It’s a four-day week. Fill it with film.

Popcorn for Breakfast: Looney Tunes in 35mm!
Sat., July 9, 11am
Roxie, San Francisco
Tickets: $8 (kids under 12 are FREE)
The Roxie’s second-Saturday series of vintage cartoons, dubbed Popcorn for Breakfast, was likely inspired by the population boomlet of young children in Noe Valley and the Mission. Innocent fun, you might say, though I prefer to view this month’s revival of Looney Tunes shorts as an acidic retort to the relentless anthropomorphizing of every last species by Hollywood’s hucksters of family entertainment and cross-promotion. The show features Bugs Bunny, Daffy Duck and Pepé Le Pew, the havoc-wreaking firmament of Warner Brothers’ output from the ‘30s through the ‘60s that helped define the Golden Age of American animation. Two of the best toons, What’s Opera, Doc and One Froggy Evening, are also on the bill the following night when the Castro hosts A Salute to Chuck Jones to benefit the Cartoon Art Museum and the Chuck Jones Center for Creativity.

Also…
French filmmaker Nicolas Philibert notched unexpected art house hits in the U.S. with his acutely sensitive documentaries In the Land of the Deaf (1992) and To Be and To Have (2002). His talent for empathetic observation was already apparent in Louvre City (1990), a quietly enthralling behind-the-scenes study of the great, vast museum.

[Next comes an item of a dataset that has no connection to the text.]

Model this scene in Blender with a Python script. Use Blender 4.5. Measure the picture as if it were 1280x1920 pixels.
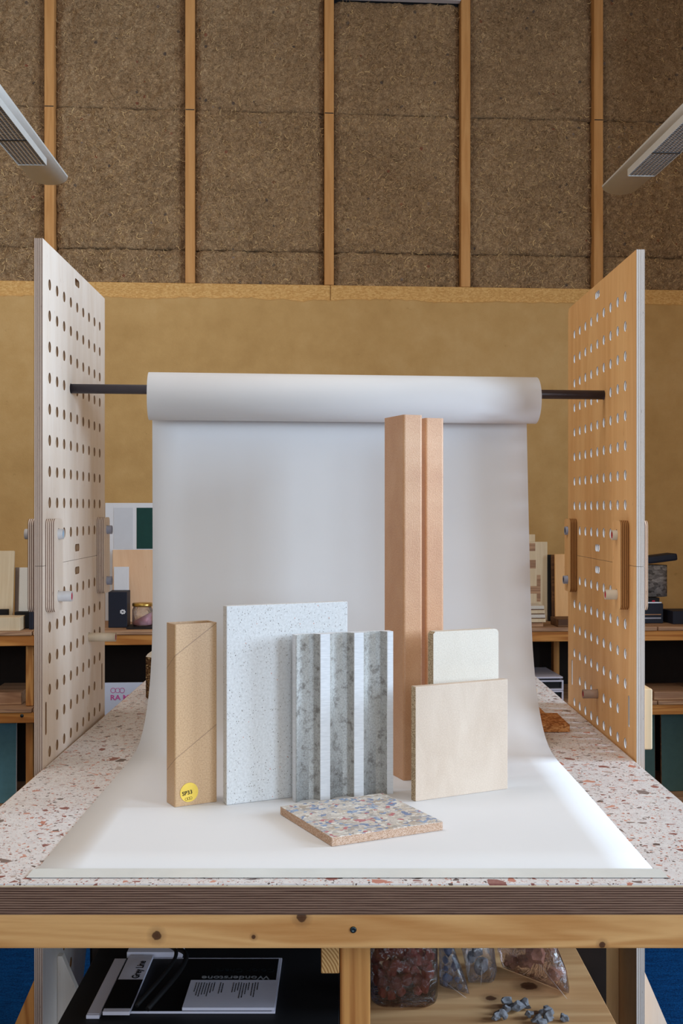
import bpy, bmesh, math, random
import numpy as np
from mathutils import Vector, Matrix, noise
random.seed(4); RNG = np.random.default_rng(4)
for o in list(bpy.data.objects): bpy.data.objects.remove(o)
SC = bpy.context.scene
COL = SC.collection
R = math.radians
CZ = 1.41                     # camera height above the carpet
F = 2080.0; CX, CY = 640.0, 957.0
TZ = CZ - .509                # worktop height

# ------------------------------------------------------------ camera, world, light, exposure
cam = bpy.data.objects.new('camera', bpy.data.cameras.new('camera')); COL.objects.link(cam)
cam.location = (0, 0, CZ); cam.rotation_euler = (R(90), 0, 0)
cam.data.sensor_fit = 'HORIZONTAL'; cam.data.sensor_width = 36; cam.data.lens = F/1280*36
cam.data.shift_y = -3/1280; cam.data.clip_start = .05
SC.camera = cam
SC.view_settings.view_transform = 'Standard'; SC.view_settings.look = 'None'
SC.view_settings.gamma = 1; SC.view_settings.use_curve_mapping = False
SC.view_settings.exposure = 0.0
w = bpy.data.worlds.new('world'); SC.world = w; w.use_nodes = True
w.node_tree.nodes['Background'].inputs[0].default_value = (.55, .65, .8, 1)
w.node_tree.nodes['Background'].inputs[1].default_value = .6

def area(name, loc, rot, sx, sy, energy, col, spread=180):
    l = bpy.data.lights.new(name, 'AREA'); l.shape = 'RECTANGLE'; l.size = sx; l.size_y = sy
    l.energy = energy; l.color = col; l.spread = R(spread)
    o = bpy.data.objects.new(name, l); COL.objects.link(o); o.location = loc; o.rotation_euler = rot
    return o
# daylight in the right-hand window (faces -X); added fills from behind the camera and from above
area('daylight_right_window', (3.93, 2.15, CZ+.55), (R(90), 0, R(90)), 1.0, 1.4, 175, (.64, .81, 1.0))
area('daylight_right_front_window', (3.93, -.75, CZ+.75), (R(90), 0, R(90)), 1.4, 1.7, 150, (.64, .81, 1.0))
area('rear_fill', (.5, -3.33, CZ+.62), (R(90), 0, 0), 3.0, 1.4, 92, (.72, .86, 1.0))  # added front fill; no known window behind the camera
area('overhead_fill', (-1.3, 2.2, CZ+2.6), (0, 0, 0), 1.8, 1.6, 40, (.95, .96, 1.0))  # added overhead fill hung below a closed ceiling

# ------------------------------------------------------------ node helpers
def srgb(r, g, b):
    f = lambda c: (c/255/12.92) if c/255 <= .04045 else ((c/255+.055)/1.055)**2.4
    return (f(r), f(g), f(b), 1)
class NB:
    def __init__(s, name, rough=.7, spec=.3):
        s.m = bpy.data.materials.new(name); s.m.use_nodes = True; s.t = s.m.node_tree
        s.b = s.t.nodes['Principled BSDF']; s.b.inputs['Roughness'].default_value = rough
        s.b.inputs['Specular IOR Level'].default_value = spec
        s.co = s.t.nodes.new('ShaderNodeTexCoord').outputs['Object']
    def n(s, typ, **kw):
        nd = s.t.nodes.new(typ)
        for k, v in kw.items(): setattr(nd, k, v)
        return nd
    def lk(s, a, b): s.t.links.new(a, b)
    def put(s, inp, v):
        if hasattr(v, 'is_output'): s.lk(v, inp)
        else: inp.default_value = v
    def vec(s, sc=(1, 1, 1), rot=(0, 0, 0), loc=(0, 0, 0), src=None):
        m = s.n('ShaderNodeMapping'); s.lk(src or s.co, m.inputs[0])
        m.inputs['Scale'].default_value = sc; m.inputs['Rotation'].default_value = rot; m.inputs['Location'].default_value = loc
        return m.outputs[0]
    def noise(s, scale=5, detail=4, rough=.55, vec=None, dist=0, col=False):
        m = s.n('ShaderNodeTexNoise'); s.lk(vec or s.co, m.inputs['Vector'])
        m.inputs['Scale'].default_value = scale; m.inputs['Detail'].default_value = detail
        m.inputs['Roughness'].default_value = rough; m.inputs['Distortion'].default_value = dist
        return m.outputs['Color' if col else 'Fac']
    def vor(s, scale, vec=None, feature='F1', rnd=1.0):
        m = s.n('ShaderNodeTexVoronoi', feature=feature); s.lk(vec or s.co, m.inputs['Vector'])
        m.inputs['Scale'].default_value = scale; m.inputs['Randomness'].default_value = rnd
        return m
    def ramp(s, fac, stops, interp='LINEAR'):
        m = s.n('ShaderNodeValToRGB'); s.put(m.inputs[0], fac); e = m.color_ramp; e.interpolation = interp
        while len(e.elements) > 1: e.elements.remove(e.elements[-1])
        e.elements[0].position = stops[0][0]; e.elements[0].color = stops[0][1]
        for p, c in stops[1:]: q = e.elements.new(p); q.color = c
        return m.outputs[0]
    def mix(s, fac, a, b, mode='MIX'):
        m = s.n('ShaderNodeMix', data_type='RGBA', blend_type=mode)
        s.put(m.inputs[0], fac); s.put(m.inputs[6], a); s.put(m.inputs[7], b); return m.outputs[2]
    def math(s, op, a, b=0.0, c=0.0):
        m = s.n('ShaderNodeMath', operation=op); s.put(m.inputs[0], a); s.put(m.inputs[1], b); s.put(m.inputs[2], c); return m.outputs[0]
    def sep(s, v):
        m = s.n('ShaderNodeSeparateXYZ'); s.lk(v, m.inputs[0]); return m.outputs
    def bump(s, h, strength=.3, dist=.002):
        m = s.n('ShaderNodeBump'); s.put(m.inputs['Height'], h); m.inputs['Strength'].default_value = strength
        m.inputs['Distance'].default_value = dist; s.lk(m.outputs[0], s.b.inputs['Normal'])
    def base(s, c): s.put(s.b.inputs['Base Color'], c)
def g(v): return (v, v, v, 1)

def m_plain(name, col, rough=.6, metal=0, spec=.3, bumps=0, var=.08, vs=40):
    s = NB(name, rough, spec); s.b.inputs['Metallic'].default_value = metal
    nz = s.noise(vs, 4)
    lo = tuple(c*(1-var) for c in col[:3])+(1,); hi = tuple(min(1, c*(1+var)) for c in col[:3])+(1,)
    s.base(s.ramp(nz, [(.3, lo), (.7, hi)]))
    if bumps: s.bump(s.noise(vs*6, 3), bumps, .001)
    return s.m
def m_wood(name, c1, c2, axis='X', scale=1.0, rough=.6, knots=None, grain=.5):
    # long grain along the given local axis
    s = NB(name, rough, .25)
    k = {'X': (.6, 9, 9), 'Y': (9, .6, 9), 'Z': (9, 9, .6)}[axis]
    v = s.vec(tuple(q*scale for q in k))
    a = s.noise(1.6, 3, .5, v, .6)
    rings = s.math('SINE', s.math('MULTIPLY', a, 46.0))
    rings = s.math('MULTIPLY_ADD', rings, .5, .5)
    fine = s.noise(14, 5, .7, s.vec(tuple(q*scale for q in k)))
    fac = s.math('ADD', s.math('MULTIPLY', rings, grain), s.math('MULTIPLY', fine, 1-grain))
    c = s.ramp(fac, [(.15, c2), (.8, c1)])
    if knots:
        for (x, y, z, r) in knots:
            d = s.n('ShaderNodeVectorMath', operation='DISTANCE'); s.lk(s.co, d.inputs[0]); d.inputs[1].default_value = (x, y, z)
            dd = s.math('ADD', d.outputs['Value'], s.math('MULTIPLY', s.noise(160, 2), r*.5))
            mk = s.ramp(s.math('DIVIDE', dd, r), [(.0, g(1)), (.85, g(1)), (1.05, g(.75)), (1.25, g(.35)), (2.2, g(0))][:4]+[(1.0, g(0))][:0])
            mk2 = s.ramp(s.math('DIVIDE', dd, r*2.6), [(0, g(1)), (.42, g(.95)), (.5, g(.35)), (1, g(0))])
            c = s.mix(mk2, c, srgb(78, 46, 24))
    s.base(c); s.bump(fine, .25, .0006)
    return s.m
def m_ply_face(name, col, dark, rough=.5):
    # rotary-cut face veneer, grain along Z
    s = NB(name, rough, .35)
    a = s.noise(2.2, 4, .6, s.vec((6, 6, .9)), 1.2)
    b = s.noise(60, 3, .6, s.vec((6, 6, .35)))
    c = s.noise(3.5, 2, .5, s.vec((1, 9, .1)))
    f = s.math('ADD', s.math('MULTIPLY', a, .70), s.math('ADD', s.math('MULTIPLY', b, .15), s.math('MULTIPLY', c, .15)))
    cc = s.ramp(f, [(.34, dark), (.62, col)])
    sp = s.ramp(s.noise(95, 2, .5, s.vec((1, 1, .4))), [(.71, g(0)), (.78, g(1))])
    s.base(s.mix(s.math('MULTIPLY', sp, .35), cc, srgb(150, 100, 60))); s.bump(b, .15, .0004)
    return s.m
def m_ply_edge(name, axis, th, n, light, dark, rough=.8, shift=0.0, wav=.0):
    # n alternating plies across the thickness axis
    s = NB(name, rough, .15)
    o = s.sep(s.co)[{'X': 0, 'Y': 1, 'Z': 2}[axis]]
    o = s.math('ADD', o, s.math('MULTIPLY', s.noise(9, 2), wav))
    t = s.math('MULTIPLY', s.math('ADD', o, shift), n*math.pi/th)
    w_ = s.math('MULTIPLY_ADD', s.math('SINE', t), .5, .5)
    k = {'X': (40, 3, 3), 'Y': (3, 40, 3), 'Z': (1.6, 1.6, 130)}[axis]
    nz = s.noise(8, 5, .7, s.vec(k))
    f = s.math('ADD', s.math('MULTIPLY', w_, .62 if axis != 'Z' else .34), s.math('MULTIPLY', nz, .24 if axis != 'Z' else .80))
    c = s.ramp(f, [(.25, dark), (.55, light)] if axis != 'Z' else [(.36, dark), (.56, tuple(a*.45+b*.55 for a, b in zip(light, dark))), (.78, light)])
    gaps = s.ramp(s.noise(30, 2, .5, s.vec(tuple(q*.7 for q in k))), [(.70, g(0)), (.76, g(1))])
    s.base(s.mix(s.math('MULTIPLY', gaps, .7), c, srgb(50, 34, 26))); s.bump(f, .4, .0008)
    return s.m

# ------------------------------------------------------------ materials
M = {}
def terrazzo():
    s = NB('terrazzo', .38, .45)
    wv = s.n('ShaderNodeVectorMath', operation='ADD')
    nz = s.n('ShaderNodeVectorMath', operation='SCALE'); s.lk(s.noise(28, 2, .5, None, 0, True), nz.inputs[0]); nz.inputs['Scale'].default_value = .014
    s.lk(s.co, wv.inputs[0]); s.lk(nz.outputs[0], wv.inputs[1]); v = wv.outputs[0]
    c = s.ramp(s.noise(60, 4), [(.3, srgb(214, 208, 208)), (.7, srgb(228, 225, 224))])
    stops = [(0, srgb(44, 42, 48)), (.18, srgb(120, 52, 50)), (.34, srgb(190, 116, 96)), (.56, srgb(205, 140, 118)), (.66, srgb(96, 88, 88)), (.74, srgb(180, 170, 166)), (.84, srgb(138, 66, 60)), (.93, srgb(60, 56, 60))]
    for sc, thr, e, stretch, rot in ((300, .26, .2, (1, 1.7, 1), .5), (150, .22, .17, (1.25, 1, 1), 1.1), (78, .13, .14, (1, 1.45, 1), -.6), (42, .055, .12, (1.2, 1, 1), .3)):
        vv = s.vec(stretch, (0, 0, rot), (sc*.01, .3, 0), v)
        vo = s.vor(sc, vv); ed = s.vor(sc, vv, 'DISTANCE_TO_EDGE')
        ch = s.n('ShaderNodeSeparateColor'); s.lk(vo.outputs['Color'], ch.inputs[0])
        mask = s.math('MULTIPLY', s.math('LESS_THAN', ch.outputs[0], thr), s.math('GREATER_THAN', ed.outputs['Distance'], e))
        col = s.ramp(ch.outputs[1], stops, 'CONSTANT')
        col = s.mix(s.math('MULTIPLY', s.noise(260, 3), .35), col, srgb(205, 170, 155))
        c = s.mix(mask, c, col)
    s.base(c); return s.m
M['terrazzo'] = terrazzo()
M['paper'] = m_plain('backdrop_paper', (.76, .76, .775, 1), .75, 0, .2, 0, .012, 6)
M['tape'] = m_plain('masking_tape', (.70, .72, .70, 1), .35, 0, .45, 0, .03, 30)
M['pale_ply'] = m_ply_face('pale_ply_face', srgb(242, 230, 218), srgb(230, 214, 198))
M['tan_ply'] = m_ply_face('tan_ply_face', srgb(238, 190, 130), srgb(220, 164, 104))
M['pale_edge'] = m_ply_edge('pale_ply_edge', 'X', .017, 9, srgb(226, 208, 192), srgb(104, 74, 62))
M['lit_edge'] = m_ply_edge('lit_ply_edge', 'X', .017, 9, srgb(238, 232, 226), srgb(150, 132, 120))  # right board's edges and bores whitened as if struck by window light
M['shaded_bore'] = m_ply_edge('shaded_bore_ply', 'X', .017, 9, srgb(190, 160, 130), srgb(120, 84, 56))  # left board's bores browned as if unlit; the shade is in the colour
M['bench_edge'] = m_ply_edge('bench_ply_edge', 'Z', .040, 24, srgb(150, 120, 102), srgb(62, 38, 30), .85, 0, .0012)
M['beam'] = m_wood('pine_beam', srgb(222, 172, 112), srgb(186, 128, 70), 'X', 1.0, .6, [(-.2523, 0, .018, .0065), (-.12, 0, .016, .003), (-.0545, 0, .043, .007), (.356, 0, .005, .0045)], .45)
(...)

The Louvre granted Philibert access while the museum prepared to reopen after a renovation. He displays a remarkable eye for seemingly minor detail and an excellent ear for revealing conversation. Louvre City (July 6) is the perfect choice to lead off the divinely beautiful Pacific Film Archive series Guided Tour: Museums in Cinema, which continues through August 31. I have a hunch this series will make a return mention or two in this column in the coming weeks.